Friday, July 04, 2008

Seventy-eight Revolutions per Minute


When I was in graduate school at Temple University in Philadelphia, writer Václav Havel, first president of the Czech Republic, upon receiving the Liberty Medal, gave an acceptance speech at Independence Hall, where the original American Declaration of Independence was signed in 1776. It was a warm day and I had to drag myself over from West Philadelphia in time to hear him speak. He was eloquent and "heavy." Here's a snippet from "The Need for Transcendence in the Postmodern World," which he delivered in English on July 4, 1994:

It logically follows that, in today's multicultural world, the truly reliable path to coexistence, to peaceful coexistence and creative cooperation, must start from what is at the root of all cultures and what lies infinitely deeper in human hearts and minds than political opinion, convictions, antipathies, or sympathies -- it must be rooted in self-transcendence:

Transcendence as a hand reached out to those close to us, to foreigners, to the human community, to all living creatures, to nature, to the universe.

Transcendence as a deeply and joyously experienced need to be in harmony even with what we ourselves are not, what we do not understand, what seems distant from us in time and space, but with which we are nevertheless mysteriously linked because, together with us, all this constitutes a single world.

Transcendence as the only real alternative to extinction. . .


This speech was given less than five years after Havel became President in the wake of the Velvet Revoluton of 1989. Havel, being an artist as well as politican, was and is a huge fan of Lou Reed and The Velvet Underground, Frank Zappa, and others. From Velvet Underground to Velvet Revolution to Philadelphia Freedom -- how wild and cool is that?

This year's winner: Mikhail Gorbachev.

Today's Rune: Harvest. Happy American Independence Day!

4 comments:

Charles Gramlich said...

Transendence is the only alternative to extinction. I think I need to think on this one for a while.

Lana Gramlich said...

Everything there was pretty cool except the Lou Reed part. Maybe it's just me, but gads, I can't stand him!

Johnny Yen said...

One of my oldest and closest friends served in the military after school-- he'd done ROTC to pay for college.
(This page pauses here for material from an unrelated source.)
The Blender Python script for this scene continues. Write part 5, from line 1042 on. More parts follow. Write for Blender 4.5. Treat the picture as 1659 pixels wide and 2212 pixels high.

He served in Germany in the late eighties, and was there when the Berlin Wall came down. One weekend, he and a buddy went to Prague and were in a bar and Vaclev Havel came in. He sat down with his cigarette and beer and started reading a newspaper. My friend went over to him and chatted him up. He thanked him-- it was people like him that led to the Cold War ending in a whimper and not a bang, and led to my friend quietly going home after his hitch was up rather than dead.

Of course, George W. Bush had other plans. My friend was called up out of the reserves and sent to Iraq for a year a couple of years ago.

Erik Donald France said...

Thank y'all for the comments!

Charles, agreed. Lana -- Lou Reed is New York City's voice! Or one of 'em anyway . . .

Johnny -- kewel (the meeting, not the redeployment)!